SELF-EVIDENT Endings

When early 2000s-era screamo meets Mogwai-influenced post-rock disorder, you have Minnesota trio Self-Evident. Their sophomore release Endings starts with a bit of promise on the misleadingly-titled “Everything All At Once,” because the band surely goes to some unexpected places later. The song hinges on its rolling melodies and clever time signatures, while keeping lead singer Conrad Mach’s middling vocals at bay. It’s about the time that “Before the Beginning” rolls around that any melodic pretense is abandoned and the nonplussed shouting begins to dominate the remainder of the album. That’s not to say that it couldn’t have been done well. Bands like Fugazi artfully shouted their way into punk legend, but Self-Evident merely sounds strained and at times, insufferable to the point that there’s little choice but to skip over. Lyrically, the album is solid and plays on themes of emotional suppression and belonging, though it’s often difficult to cut to the core of the message. The band excels on songs like “Players” and “Apprentices,” where the vocals are merely another layer and not the focus, though bassist Tom Berg’s crunchy low end is a delight throughout.

Self-Evident will perform at the Maya Art Gallery Wednesday night.

55/100

DOOM Unexpected Guests

He’s the most mercurial, unpredictable rapper in the game, so it should come as no surprise that the man with more names than Jehovah has thrown a curve with his newest release. The man known simultaneously as Kool Keith, Dangerdoom, Madvillain, Viktor Vaughn and, most currently, DOOM has put together a compilation of sorts entitled Unexpected Guests.
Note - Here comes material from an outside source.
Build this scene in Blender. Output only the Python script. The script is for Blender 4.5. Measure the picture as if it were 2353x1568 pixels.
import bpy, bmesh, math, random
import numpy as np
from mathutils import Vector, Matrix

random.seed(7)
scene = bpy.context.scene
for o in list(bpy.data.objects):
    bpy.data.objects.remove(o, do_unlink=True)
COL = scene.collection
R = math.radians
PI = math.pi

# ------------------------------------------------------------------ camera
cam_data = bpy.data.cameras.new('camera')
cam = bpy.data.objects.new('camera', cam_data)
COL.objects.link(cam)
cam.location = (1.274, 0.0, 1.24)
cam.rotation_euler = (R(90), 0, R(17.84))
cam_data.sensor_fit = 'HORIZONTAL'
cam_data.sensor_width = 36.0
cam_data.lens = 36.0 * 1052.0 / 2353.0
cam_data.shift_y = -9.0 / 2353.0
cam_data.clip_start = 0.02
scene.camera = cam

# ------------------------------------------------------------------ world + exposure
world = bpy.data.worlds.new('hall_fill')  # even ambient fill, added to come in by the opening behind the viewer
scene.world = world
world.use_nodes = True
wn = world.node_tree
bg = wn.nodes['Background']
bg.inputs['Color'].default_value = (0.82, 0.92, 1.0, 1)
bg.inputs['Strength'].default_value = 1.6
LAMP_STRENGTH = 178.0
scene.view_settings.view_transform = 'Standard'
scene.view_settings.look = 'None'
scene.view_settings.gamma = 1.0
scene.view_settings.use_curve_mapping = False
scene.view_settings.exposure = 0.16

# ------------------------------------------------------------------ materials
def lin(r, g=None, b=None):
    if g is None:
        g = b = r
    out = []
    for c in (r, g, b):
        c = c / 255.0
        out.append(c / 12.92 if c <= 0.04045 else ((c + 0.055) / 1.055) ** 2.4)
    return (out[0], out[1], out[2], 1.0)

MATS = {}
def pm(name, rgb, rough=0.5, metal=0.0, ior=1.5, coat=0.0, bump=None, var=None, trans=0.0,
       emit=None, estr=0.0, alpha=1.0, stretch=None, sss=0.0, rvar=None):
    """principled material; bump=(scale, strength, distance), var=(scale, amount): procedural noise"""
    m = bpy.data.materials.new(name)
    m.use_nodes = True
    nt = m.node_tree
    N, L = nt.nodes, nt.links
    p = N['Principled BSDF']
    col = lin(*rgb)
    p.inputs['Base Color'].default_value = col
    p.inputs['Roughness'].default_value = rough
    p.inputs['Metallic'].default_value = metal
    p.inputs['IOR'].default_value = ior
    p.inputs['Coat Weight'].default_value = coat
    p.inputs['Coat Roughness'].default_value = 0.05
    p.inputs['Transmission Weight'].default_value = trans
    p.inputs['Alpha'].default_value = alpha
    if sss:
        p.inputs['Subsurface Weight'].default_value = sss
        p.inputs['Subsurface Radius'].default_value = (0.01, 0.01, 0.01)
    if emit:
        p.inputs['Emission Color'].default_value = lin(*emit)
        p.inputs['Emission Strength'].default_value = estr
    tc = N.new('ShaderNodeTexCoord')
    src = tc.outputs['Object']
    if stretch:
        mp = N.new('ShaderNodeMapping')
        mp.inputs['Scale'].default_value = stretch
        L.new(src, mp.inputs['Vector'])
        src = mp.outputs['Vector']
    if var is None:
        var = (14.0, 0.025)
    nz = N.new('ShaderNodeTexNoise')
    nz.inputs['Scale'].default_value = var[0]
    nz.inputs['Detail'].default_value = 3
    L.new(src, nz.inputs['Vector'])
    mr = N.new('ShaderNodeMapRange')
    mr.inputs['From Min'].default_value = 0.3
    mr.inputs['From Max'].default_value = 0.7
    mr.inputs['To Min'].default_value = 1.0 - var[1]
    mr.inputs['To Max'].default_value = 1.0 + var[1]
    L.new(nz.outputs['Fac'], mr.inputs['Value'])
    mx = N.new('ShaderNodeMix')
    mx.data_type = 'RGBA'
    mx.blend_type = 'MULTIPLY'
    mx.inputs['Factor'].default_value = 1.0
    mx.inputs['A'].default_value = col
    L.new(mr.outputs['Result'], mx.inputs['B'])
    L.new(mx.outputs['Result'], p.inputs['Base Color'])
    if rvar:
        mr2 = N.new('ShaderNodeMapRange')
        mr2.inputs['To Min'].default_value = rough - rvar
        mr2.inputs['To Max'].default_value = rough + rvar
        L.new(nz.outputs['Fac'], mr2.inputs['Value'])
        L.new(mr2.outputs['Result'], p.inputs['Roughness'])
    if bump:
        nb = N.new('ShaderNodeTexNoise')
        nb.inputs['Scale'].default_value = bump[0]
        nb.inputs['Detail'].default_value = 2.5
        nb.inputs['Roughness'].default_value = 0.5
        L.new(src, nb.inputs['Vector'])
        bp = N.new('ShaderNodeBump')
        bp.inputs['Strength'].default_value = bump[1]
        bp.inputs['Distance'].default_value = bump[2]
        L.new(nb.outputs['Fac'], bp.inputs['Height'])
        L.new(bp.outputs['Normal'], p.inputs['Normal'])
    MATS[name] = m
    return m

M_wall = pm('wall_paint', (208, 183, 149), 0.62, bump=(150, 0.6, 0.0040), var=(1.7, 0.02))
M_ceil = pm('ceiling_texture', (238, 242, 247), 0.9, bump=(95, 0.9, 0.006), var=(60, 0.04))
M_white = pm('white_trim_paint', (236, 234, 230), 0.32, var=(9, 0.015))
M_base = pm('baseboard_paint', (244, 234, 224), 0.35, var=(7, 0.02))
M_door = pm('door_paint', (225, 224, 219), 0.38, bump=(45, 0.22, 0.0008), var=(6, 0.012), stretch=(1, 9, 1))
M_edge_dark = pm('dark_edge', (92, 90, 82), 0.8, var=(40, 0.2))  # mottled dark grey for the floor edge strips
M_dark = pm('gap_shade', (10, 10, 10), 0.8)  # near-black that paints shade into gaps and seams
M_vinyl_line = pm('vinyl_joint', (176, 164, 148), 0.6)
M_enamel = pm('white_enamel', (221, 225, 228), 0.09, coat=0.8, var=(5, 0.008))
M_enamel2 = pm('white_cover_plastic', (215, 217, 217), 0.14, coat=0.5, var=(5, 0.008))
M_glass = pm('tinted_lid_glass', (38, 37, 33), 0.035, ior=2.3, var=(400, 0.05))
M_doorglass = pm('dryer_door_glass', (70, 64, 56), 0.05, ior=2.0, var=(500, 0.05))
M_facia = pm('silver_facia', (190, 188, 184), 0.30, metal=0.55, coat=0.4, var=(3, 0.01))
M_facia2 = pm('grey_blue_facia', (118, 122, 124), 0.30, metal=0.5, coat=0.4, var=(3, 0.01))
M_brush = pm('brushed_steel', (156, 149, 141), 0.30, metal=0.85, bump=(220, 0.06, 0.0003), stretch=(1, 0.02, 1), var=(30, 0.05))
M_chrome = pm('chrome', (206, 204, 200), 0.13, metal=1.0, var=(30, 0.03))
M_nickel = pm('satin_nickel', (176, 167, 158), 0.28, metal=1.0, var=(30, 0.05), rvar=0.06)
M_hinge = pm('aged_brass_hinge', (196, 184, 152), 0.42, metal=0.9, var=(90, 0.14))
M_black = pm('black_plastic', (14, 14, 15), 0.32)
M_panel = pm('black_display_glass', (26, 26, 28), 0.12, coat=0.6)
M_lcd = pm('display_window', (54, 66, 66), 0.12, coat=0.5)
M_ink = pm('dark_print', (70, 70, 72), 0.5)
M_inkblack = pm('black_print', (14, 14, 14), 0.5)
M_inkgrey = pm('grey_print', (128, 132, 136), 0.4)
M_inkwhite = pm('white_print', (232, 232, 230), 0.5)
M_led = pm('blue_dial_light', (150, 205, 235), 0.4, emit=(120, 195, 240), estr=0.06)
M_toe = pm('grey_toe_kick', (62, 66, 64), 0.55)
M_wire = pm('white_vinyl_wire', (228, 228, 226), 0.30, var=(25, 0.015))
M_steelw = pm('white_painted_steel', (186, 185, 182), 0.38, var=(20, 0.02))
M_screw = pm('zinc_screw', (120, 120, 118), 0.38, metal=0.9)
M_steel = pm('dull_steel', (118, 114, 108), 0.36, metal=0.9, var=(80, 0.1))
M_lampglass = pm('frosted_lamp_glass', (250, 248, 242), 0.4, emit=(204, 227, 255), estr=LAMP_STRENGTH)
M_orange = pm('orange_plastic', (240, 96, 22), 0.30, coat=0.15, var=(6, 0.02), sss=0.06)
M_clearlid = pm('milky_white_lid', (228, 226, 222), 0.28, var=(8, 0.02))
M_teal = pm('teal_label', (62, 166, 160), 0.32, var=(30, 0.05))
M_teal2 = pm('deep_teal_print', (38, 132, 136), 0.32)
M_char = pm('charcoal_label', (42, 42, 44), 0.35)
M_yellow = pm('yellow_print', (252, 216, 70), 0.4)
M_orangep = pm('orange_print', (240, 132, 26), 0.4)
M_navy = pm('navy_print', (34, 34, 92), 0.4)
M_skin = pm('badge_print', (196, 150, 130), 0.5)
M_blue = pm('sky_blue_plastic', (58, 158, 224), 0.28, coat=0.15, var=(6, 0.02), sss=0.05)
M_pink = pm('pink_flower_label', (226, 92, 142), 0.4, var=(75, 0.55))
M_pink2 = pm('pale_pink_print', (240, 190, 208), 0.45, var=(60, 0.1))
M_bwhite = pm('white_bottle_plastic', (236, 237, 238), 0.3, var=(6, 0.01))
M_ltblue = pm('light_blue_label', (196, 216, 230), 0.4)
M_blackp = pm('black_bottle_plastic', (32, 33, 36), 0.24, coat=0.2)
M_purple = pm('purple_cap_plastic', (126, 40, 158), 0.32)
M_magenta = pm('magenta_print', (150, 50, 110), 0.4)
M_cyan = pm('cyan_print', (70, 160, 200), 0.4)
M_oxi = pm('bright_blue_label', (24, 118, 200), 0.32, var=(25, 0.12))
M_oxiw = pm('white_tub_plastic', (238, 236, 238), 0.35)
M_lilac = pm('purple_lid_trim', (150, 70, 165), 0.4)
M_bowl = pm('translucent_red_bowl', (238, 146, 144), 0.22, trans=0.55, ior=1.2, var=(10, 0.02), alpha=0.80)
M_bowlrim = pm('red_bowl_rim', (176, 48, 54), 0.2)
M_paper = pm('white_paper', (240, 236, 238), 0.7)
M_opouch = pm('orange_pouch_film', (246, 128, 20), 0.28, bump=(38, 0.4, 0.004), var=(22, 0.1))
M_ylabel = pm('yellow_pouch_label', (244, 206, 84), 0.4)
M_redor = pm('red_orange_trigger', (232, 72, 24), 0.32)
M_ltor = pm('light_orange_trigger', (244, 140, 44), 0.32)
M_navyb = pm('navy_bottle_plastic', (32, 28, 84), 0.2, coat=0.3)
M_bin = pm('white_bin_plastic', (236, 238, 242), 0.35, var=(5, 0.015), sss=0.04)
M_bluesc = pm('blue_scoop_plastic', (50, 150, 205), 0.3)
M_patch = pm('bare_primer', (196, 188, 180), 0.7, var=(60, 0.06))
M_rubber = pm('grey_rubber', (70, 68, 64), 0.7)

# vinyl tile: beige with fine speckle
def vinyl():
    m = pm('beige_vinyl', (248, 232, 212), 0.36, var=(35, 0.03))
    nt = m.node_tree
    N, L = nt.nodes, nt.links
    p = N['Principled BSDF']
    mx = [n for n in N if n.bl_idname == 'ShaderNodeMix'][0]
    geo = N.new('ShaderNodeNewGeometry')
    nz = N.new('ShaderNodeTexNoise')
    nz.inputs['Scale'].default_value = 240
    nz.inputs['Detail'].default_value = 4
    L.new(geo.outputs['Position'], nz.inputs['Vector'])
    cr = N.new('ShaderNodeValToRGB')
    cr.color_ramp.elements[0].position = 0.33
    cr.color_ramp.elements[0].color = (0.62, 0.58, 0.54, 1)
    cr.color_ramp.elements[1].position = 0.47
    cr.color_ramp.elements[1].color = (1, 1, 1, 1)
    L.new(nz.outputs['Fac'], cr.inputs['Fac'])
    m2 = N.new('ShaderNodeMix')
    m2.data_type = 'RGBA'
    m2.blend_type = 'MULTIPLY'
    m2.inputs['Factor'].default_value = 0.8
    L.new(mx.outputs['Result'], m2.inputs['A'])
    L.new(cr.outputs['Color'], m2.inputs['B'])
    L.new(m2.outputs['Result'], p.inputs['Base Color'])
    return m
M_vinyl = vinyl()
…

What kind of compilation it is, however, remains a bit of an enigma, as the only common thread between every track is that there is no common thread. Given that DOOM is one of the few rappers whose albums are always greater than any one individual track, therein lies the fatal flaw. The connection between each track is so tenuous that Unexpected Guests downplays his greatest asset as an MC. At first glance, it appears to be a collection of rarities featuring any number of guest artists from his lengthy career, but not every track is even his to begin with. The Count Bass D track, “Quite Buttery,” is one of many that only features DOOM as a guest, while he only played a production role on a track from the Masta Killa solo flop “ENY House.” One Easter egg within is the smooth KMD rarity “Sorcerers” from the hard-to-find Domination Bootleg, Vol. 2, a track that features DOOM in his Yo! MTV Raps infancy. Unexpected Guests is fun at times and great for the diehard, but those looking for a career comprehensive are still waiting.